I don't not enjoy it, but I don't entirely enjoy it, no. I do not like the invasion of my privacy. But as I've said to you, I don't think really one can do what I do and and not have that. So I try to keep it in control.
Presenter asks
24:45What attitude do you have toward interviewing politicians? Do you think they're fair game?
Fair game would imply that I'm out to get them, or to trip them up, or to ambush them in some way. No, not at all. Uh but what I do believe very firmly is that I must not be in any way intimidated by them. in anything that they have said or done in the past, and that I must not be o'erwhelmed by them and their office, because at the end of the day I am there in place of the viewer to ask of them and to press them on the things that the viewer wants to know.

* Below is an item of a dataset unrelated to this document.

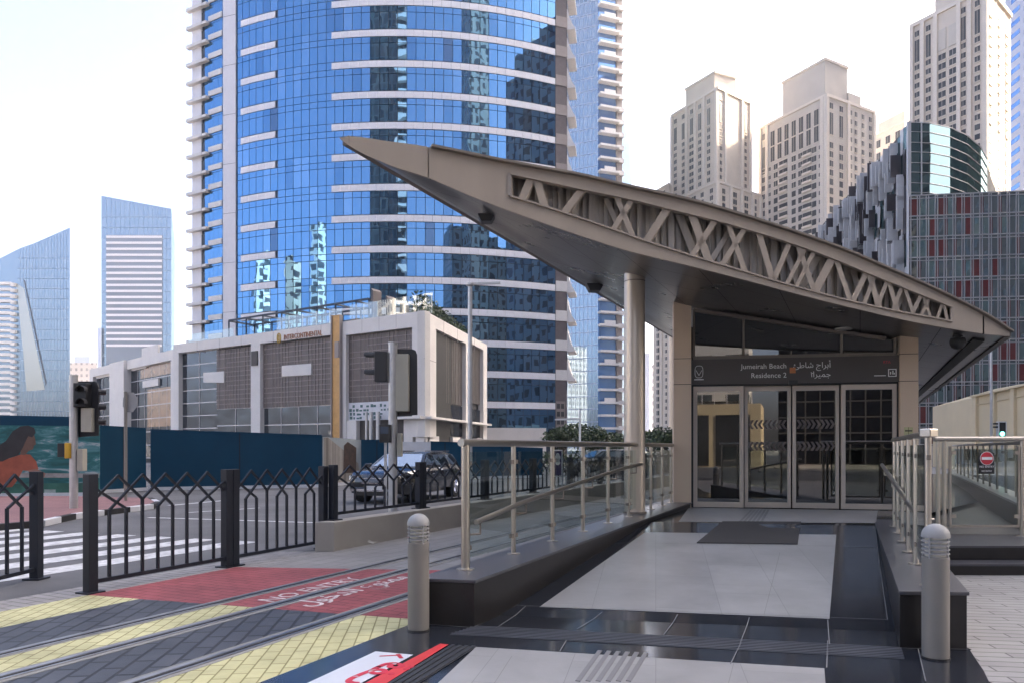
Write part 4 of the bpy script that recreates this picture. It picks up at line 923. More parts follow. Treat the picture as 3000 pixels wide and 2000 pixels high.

“I considered myself to be part of the general arts dustbin, as it were. I did modern languages, English, French and German.”
“I'm the sort of person who when I finish the programme at night walk down the corridor and sort of turn lights on and off and knock on doors. I'm a sort of born apple scrumper.”
“I do believe that the cause of women gets overstated these days, because if you pull the whole business apart and take a close look at it, women are there, and there are more and more of them every day.”